Katherine MB Berger, Chairman of the Berger Collection Educational Trust (BCET), commented: “We are all so excited and we look forward to future vibrant initiatives—and to working together with The Walpole Society on our shared aim for promoting excellence in British art history.”
Clare Hornsby, Chairwoman of The Walpole Society, said: “We’re honoured to have been chosen by the Berger Collection Educational Trust to run the Berger Prize. The Prize feels like a natural fit for The Walpole Society, whose goals are so closely aligned with it and with the BCET. We intend the Prize in this new era to reach an even wider audience—in the UK, US, and internationally, whilst honouring its twenty year heritage established by Robin Simon and Katherine Berger.”

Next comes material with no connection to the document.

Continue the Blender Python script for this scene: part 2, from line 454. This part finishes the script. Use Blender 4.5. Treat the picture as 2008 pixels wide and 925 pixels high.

Incoming chair of Berger Prize judges, Dr Jonny Yarker, said: “British art history is extraordinary for its richness, range and creativity. I look forward to the Berger Prize both recognising the brilliance and dedication of researchers, whose books are often the summation of a life’s research, and also for the Prize to offer an annual snapshot of the field of studies in all its diversity and depth.”